## TASK TO COMPLETE
Restate the whole listing word for word. Pictures are left out.

╭──

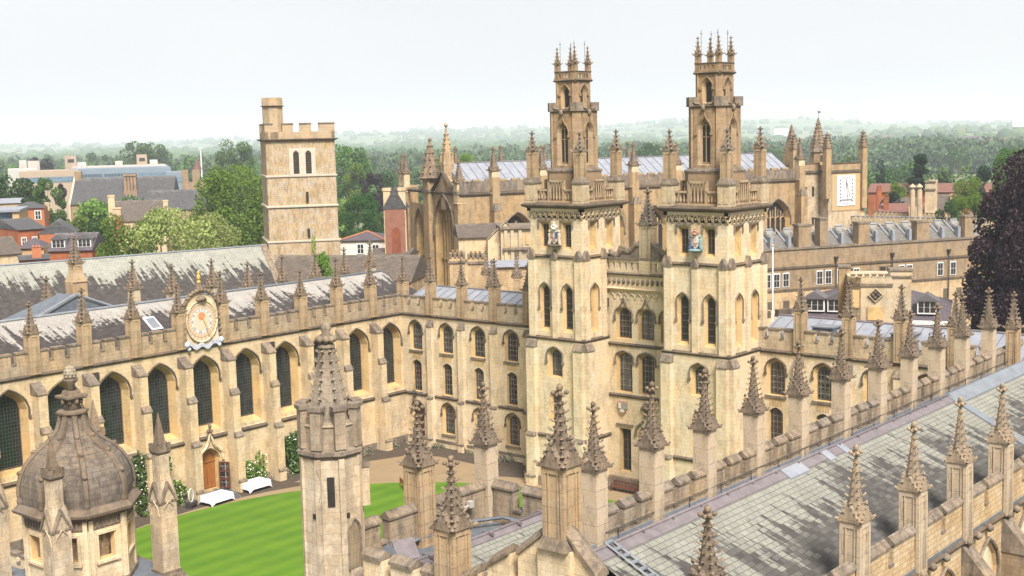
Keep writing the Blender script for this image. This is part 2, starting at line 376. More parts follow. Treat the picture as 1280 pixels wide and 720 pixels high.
def window(root, M, wd, zb, zt, rise, kind, gl, frame=None, barx=(), barz=(), name='window', tracery=0, ft=.07):
    """window part: glass plus a sub-part for its bars; M places sill centre in the thing's space"""
    key = (round(wd, 3), round(zt-zb, 3), round(rise, 3), kind, gl.name, frame and frame.name, tuple(barx), tuple(barz), tracery)
    if key not in _wm:
        A = arch(wd, 0, zt-zb, rise, kind, 12)
        g = pane(A).mesh(name, gl)
        fm = None
        if frame:
            f = MB(); f.tube([(x, -.03, z) for x, z in A], ft, 4); f.box(-wd/2, -.09, 0, wd/2, .03, .1)
            def top(x):
                for p, r in zip(A[1:-1], A[2:-1]):
                    if p[0] <= x <= r[0]: return p[1]+(r[1]-p[1])*(x-p[0])/max(1e-6, r[0]-p[0])
                return zt-zb
            for bx in barx: f.box(bx*wd-.035, -.07, 0, bx*wd+.035, -.004, top(bx*wd))
            for bz in barz:
                z = bz*(zt-zb); f.box(-wd/2, -.06, z-.03, wd/2, -.006, z+.03)
            if tracery:
                for bx in (-.25, .25):
                    f.tube([(bx*wd+wd*.25*c-0, -.05, (zt-zb-rise)*.98+rise*.55*sqrt(max(0, 1-c*c))) for c in (-1, -.7, -.3, 0, .3, .7, 1)], .05, 4)
            fm = f.mesh('glazing_bars', frame)
        _wm[key] = (g, fm)
    g, fm = _wm[key]
    o = obj(name, g, None, root, M)
    if fm: obj('glazing_bars', fm, None, o, M)
    return o
def parapet_run(mb, x0, x1, z, y0, y1, pins, zl=1.0, zh=1.95, gap=.42, mer=3, cop=1, pitch=False, shaft=.9):
    """battlemented parapet along local x; material 0 wall, slot `cop` coping. Pinnacle centres in pins."""
    mb.m = 0; mb.box(x0, y0, z, x1, y1, z+zl)
    mb.m = cop; 
    ps = sorted(pins); edges = [x0]+ps+[x1]
    for a, b in zip(edges, edges[1:]):
        a2 = a+(shaft/2 if a in ps else 0); b2 = b-(shaft/2 if b in ps else 0); ln = b2-a2
        if ln < .5: continue
        k = mer if ln > 3 else max(1, round(ln/1.5)); k = max(1, k)
        wdt = (ln-gap*(k-1))/(k-1+.0001) if False else (ln-gap*(k-1))/k
        for i in range(k):
            c0 = a2+i*(wdt+gap); c1 = c0+wdt
            mb.m = 0; mb.box(c0, y0+.004, z+zl, c1, y1-.004, z+zh-.1)
            mb.m = cop
            if pitch:
                ym = (y0+y1)/2; mb.ext([(y0-.08, z+zh-.1), (y1+.08, z+zh-.1), (y1+.08, z+zh), (ym, z+zh+.28), (y0-.08, z+zh)], c0-.06, c1+.06)
            else: mb.box(c0-.05, y0-.07, z+zh-.1, c1+.05, y1+.07, z+zh+.06)
            if i < k-1: mb.box(c1+.052, y0-.06, z+zl-.002, c1+gap-.052, y1+.06, z+zl+.11)
def string(mb, x0, x1, z, y=0, pr=.16, h=.22):
    mb.ext([(y+.05, z-h), (y-pr*.4, z-h), (y-pr, z-h*.4), (y-pr, z-.05), (y+.05, z+.1)], x0, x1)
def buttress(mb, xc, wd, steps, mcap=1, y=0):
    """steps: list of (z0, z1, depth, capheight) with y outward negative; drawn bottom up"""
    for i, (z0, z1, d, ch) in enumerate(steps):
        mb.m = 0; mb.box(xc-wd/2, y-d, z0, xc+wd/2, y+.02, z1)
        nx = steps[i+1][2] if i+1 < len(steps) else 0.02
        mb.m = mcap; mb.ext([(y-d-.07, z1), (y-nx+.02, z1), (y-nx+.02, z1+ch), (y-nx-.05, z1+ch), (y-d-.07, z1+.08)], xc-wd/2-.06, xc+wd/2+.06)
    mb.m = 0
def crk(mb, r, z, s, rz=0):
    """a leafy crocket curling out and up from an arris; sits at radius r along local +x+y"""
    q = .7071; P = lambda a, b, c: ((r+a)*q-b*q, (r+a)*q+b*q, z+c)
    mb.add([P(-s*.5, 0, -s*.55), P(s*.5, s*.62, -s*.1), P(s*.5, -s*.62, -s*.1), P(s*1.45, 0, s*.35), P(s*.9, 0, s*.95), P(s*.15, 0, s*.35), P(s*1.2, s*.45, s*.5), P(s*1.2, -s*.45, s*.5)],
           [(0, 2, 1), (1, 2, 7, 3, 6), (0, 1, 5), (0, 5, 2), (1, 6, 4, 5), (2, 5, 4, 7), (6, 3, 4), (3, 7, 4)])
def pinnacle_mesh(name, wd, hs, sp, rows, mats, ribs=True, crock=.13, crown=1.0, diag=False, nn=6, sides=4):
    """square panelled shaft, gabled crown, crocketed spirelet, finial. Origin at its foot."""
    mb = MB(rotz(pi/4) if diag else None); h = wd/2
    mb.cb(0, 0, wd*.88, wd*.88, 0, hs)
    if ribs:
        for sx in (-1, 1):
            for sy in (-1, 1): mb.cb(sx*h*.84, sy*h*.84, wd*.17, wd*.17, 0, hs)
        for k in range(4):
            M0 = mb.M; mb.M = M0 @ rotz(k*pi/2)
            for q in (-.22, .22): mb.box(q*wd-.03*wd, -h*.985, .1, q*wd+.03*wd, -h*.85, hs-.25)
            mb.box(-h, -h*.99, hs-.3, h, -h*.85, hs); mb.M = M0
    mb.cb(0, 0, wd*1.02, wd*1.02, -.02, .12)
    mb.m = 1
    for k in range(4):
        M0 = mb.M; mb.M = M0 @ rotz(k*pi/2)
        mb.exty([(-h*1.0, hs-.05), (h*1.0, hs-.05), (0, hs+wd*.62*crown)], -h*1.12, -h*.3)
        for t in (.2, .5, .8):
            for sg in (-1, 1): mb.knob(sg*h*1.05*(1-t), -h*1.12, hs+wd*.62*crown*t+.03, crock*.5*wd, None, 4)
        mb.knob(0, -h*1.08, hs+wd*.72*crown, crock*.7*wd, crock*.9*wd, nn)
        crk(mb, h*1.5, hs+.02, crock*1.7*wd); mb.box(h*.8, -h*1.25, hs-.05*wd, h*1.25, -h*.8, hs+.08*wd)
        mb.M = M0
    mb.taper(0, 0, wd*.76, hs, wd*.11, hs+sp*.86, 8 if sides == 8 else 4, pi/8 if sides == 8 else pi/4)
    for r in range(rows):
        t = (r+1.0)/(rows+.9); z = hs+sp*.86*t; ww = wd*(.76*(1-t)+.11*t)/2
        for k in range(4):
            M0 = mb.M; mb.M = M0 @ rotz(k*pi/2)
            rr = ww+crock*wd*.5; s_ = crock*wd*(1.05-.35*t)
            crk(mb, ww*1.36, z, s_*1.4)
            if sides == 8: M1 = mb.M; mb.M = M1 @ rotz(pi/4); crk(mb, ww*1.04, z+.02, s_*.95); mb.M = M1
            mb.M = M0
    zt = hs+sp*.86
    mb.knob(0, 0, zt+.04, wd*.2, wd*.1, 8)
    for k in range(4):
        a = k*pi/2+pi/4; mb.knob(wd*.24*cos(a), wd*.24*sin(a), zt+sp*.05, wd*.1, wd*.09, nn)
    mb.taper(0, 0, wd*.13, zt, wd*.1, hs+sp*.97); mb.knob(0, 0, hs+sp*.97, wd*.13, wd*.15, 6)
    return mb.mesh(name, mats)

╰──

## SOLUTION TO THE PROBLEM
Keep writing the Blender script for this image. This is part 2, starting at line 376. More parts follow. Treat the picture as 1280 pixels wide and 720 pixels high.
def window(root, M, wd, zb, zt, rise, kind, gl, frame=None, barx=(), barz=(), name='window', tracery=0, ft=.07):
    """window part: glass plus a sub-part for its bars; M places sill centre in the thing's space"""
    key = (round(wd, 3), round(zt-zb, 3), round(rise, 3), kind, gl.name, frame and frame.name, tuple(barx), tuple(barz), tracery)
    if key not in _wm:
        A = arch(wd, 0, zt-zb, rise, kind, 12)
        g = pane(A).mesh(name, gl)
        fm = None
        if frame:
            f = MB(); f.tube([(x, -.03, z) for x, z in A], ft, 4); f.box(-wd/2, -.09, 0, wd/2, .03, .1)
            def top(x):
                for p, r in zip(A[1:-1], A[2:-1]):
                    if p[0] <= x <= r[0]: return p[1]+(r[1]-p[1])*(x-p[0])/max(1e-6, r[0]-p[0])
                return zt-zb
            for bx in barx: f.box(bx*wd-.035, -.07, 0, bx*wd+.035, -.004, top(bx*wd))
            for bz in barz:
                z = bz*(zt-zb); f.box(-wd/2, -.06, z-.03, wd/2, -.006, z+.03)
            if tracery:
                for bx in (-.25, .25):
                    f.tube([(bx*wd+wd*.25*c-0, -.05, (zt-zb-rise)*.98+rise*.55*sqrt(max(0, 1-c*c))) for c in (-1, -.7, -.3, 0, .3, .7, 1)], .05, 4)
            fm = f.mesh('glazing_bars', frame)
        _wm[key] = (g, fm)
    g, fm = _wm[key]
    o = obj(name, g, None, root, M)
    if fm: obj('glazing_bars', fm, None, o, M)
    return o
def parapet_run(mb, x0, x1, z, y0, y1, pins, zl=1.0, zh=1.95, gap=.42, mer=3, cop=1, pitch=False, shaft=.9):
    """battlemented parapet along local x; material 0 wall, slot `cop` coping. Pinnacle centres in pins."""
    mb.m = 0; mb.box(x0, y0, z, x1, y1, z+zl)
    mb.m = cop; 
    ps = sorted(pins); edges = [x0]+ps+[x1]
    for a, b in zip(edges, edges[1:]):
        a2 = a+(shaft/2 if a in ps else 0); b2 = b-(shaft/2 if b in ps else 0); ln = b2-a2
        if ln < .5: continue
        k = mer if ln > 3 else max(1, round(ln/1.5)); k = max(1, k)
        wdt = (ln-gap*(k-1))/(k-1+.0001) if False else (ln-gap*(k-1))/k
        for i in range(k):
            c0 = a2+i*(wdt+gap); c1 = c0+wdt
            mb.m = 0; mb.box(c0, y0+.004, z+zl, c1, y1-.004, z+zh-.1)
            mb.m = cop
            if pitch:
                ym = (y0+y1)/2; mb.ext([(y0-.08, z+zh-.1), (y1+.08, z+zh-.1), (y1+.08, z+zh), (ym, z+zh+.28), (y0-.08, z+zh)], c0-.06, c1+.06)
            else: mb.box(c0-.05, y0-.07, z+zh-.1, c1+.05, y1+.07, z+zh+.06)
            if i < k-1: mb.box(c1+.052, y0-.06, z+zl-.002, c1+gap-.052, y1+.06, z+zl+.11)
def string(mb, x0, x1, z, y=0, pr=.16, h=.22):
    mb.ext([(y+.05, z-h), (y-pr*.4, z-h), (y-pr, z-h*.4), (y-pr, z-.05), (y+.05, z+.1)], x0, x1)
def buttress(mb, xc, wd, steps, mcap=1, y=0):
    """steps: list of (z0, z1, depth, capheight) with y outward negative; drawn bottom up"""
    for i, (z0, z1, d, ch) in enumerate(steps):
        mb.m = 0; mb.box(xc-wd/2, y-d, z0, xc+wd/2, y+.02, z1)
        nx = steps[i+1][2] if i+1 < len(steps) else 0.02
        mb.m = mcap; mb.ext([(y-d-.07, z1), (y-nx+.02, z1), (y-nx+.02, z1+ch), (y-nx-.05, z1+ch), (y-d-.07, z1+.08)], xc-wd/2-.06, xc+wd/2+.06)
    mb.m = 0
def crk(mb, r, z, s, rz=0):
    """a leafy crocket curling out and up from an arris; sits at radius r along local +x+y"""
    q = .7071; P = lambda a, b, c: ((r+a)*q-b*q, (r+a)*q+b*q, z+c)
    mb.add([P(-s*.5, 0, -s*.55), P(s*.5, s*.62, -s*.1), P(s*.5, -s*.62, -s*.1), P(s*1.45, 0, s*.35), P(s*.9, 0, s*.95), P(s*.15, 0, s*.35), P(s*1.2, s*.45, s*.5), P(s*1.2, -s*.45, s*.5)],
           [(0, 2, 1), (1, 2, 7, 3, 6), (0, 1, 5), (0, 5, 2), (1, 6, 4, 5), (2, 5, 4, 7), (6, 3, 4), (3, 7, 4)])
def pinnacle_mesh(name, wd, hs, sp, rows, mats, ribs=True, crock=.13, crown=1.0, diag=False, nn=6, sides=4):
    """square panelled shaft, gabled crown, crocketed spirelet, finial. Origin at its foot."""
    mb = MB(rotz(pi/4) if diag else None); h = wd/2
    mb.cb(0, 0, wd*.88, wd*.88, 0, hs)
    if ribs:
        for sx in (-1, 1):
            for sy in (-1, 1): mb.cb(sx*h*.84, sy*h*.84, wd*.17, wd*.17, 0, hs)
        for k in range(4):
            M0 = mb.M; mb.M = M0 @ rotz(k*pi/2)
            for q in (-.22, .22): mb.box(q*wd-.03*wd, -h*.985, .1, q*wd+.03*wd, -h*.85, hs-.25)
            mb.box(-h, -h*.99, hs-.3, h, -h*.85, hs); mb.M = M0
    mb.cb(0, 0, wd*1.02, wd*1.02, -.02, .12)
    mb.m = 1
    for k in range(4):
        M0 = mb.M; mb.M = M0 @ rotz(k*pi/2)
        mb.exty([(-h*1.0, hs-.05), (h*1.0, hs-.05), (0, hs+wd*.62*crown)], -h*1.12, -h*.3)
        for t in (.2, .5, .8):
            for sg in (-1, 1): mb.knob(sg*h*1.05*(1-t), -h*1.12, hs+wd*.62*crown*t+.03, crock*.5*wd, None, 4)
        mb.knob(0, -h*1.08, hs+wd*.72*crown, crock*.7*wd, crock*.9*wd, nn)
        crk(mb, h*1.5, hs+.02, crock*1.7*wd); mb.box(h*.8, -h*1.25, hs-.05*wd, h*1.25, -h*.8, hs+.08*wd)
        mb.M = M0
    mb.taper(0, 0, wd*.76, hs, wd*.11, hs+sp*.86, 8 if sides == 8 else 4, pi/8 if sides == 8 else pi/4)
    for r in range(rows):
        t = (r+1.0)/(rows+.9); z = hs+sp*.86*t; ww = wd*(.76*(1-t)+.11*t)/2
        for k in range(4):
            M0 = mb.M; mb.M = M0 @ rotz(k*pi/2)
            rr = ww+crock*wd*.5; s_ = crock*wd*(1.05-.35*t)
            crk(mb, ww*1.36, z, s_*1.4)
            if sides == 8: M1 = mb.M; mb.M = M1 @ rotz(pi/4); crk(mb, ww*1.04, z+.02, s_*.95); mb.M = M1
            mb.M = M0
    zt = hs+sp*.86
    mb.knob(0, 0, zt+.04, wd*.2, wd*.1, 8)
    for k in range(4):
        a = k*pi/2+pi/4; mb.knob(wd*.24*cos(a), wd*.24*sin(a), zt+sp*.05, wd*.1, wd*.09, nn)
    mb.taper(0, 0, wd*.13, zt, wd*.1, hs+sp*.97); mb.knob(0, 0, hs+sp*.97, wd*.13, wd*.15, 6)
    return mb.mesh(name, mats)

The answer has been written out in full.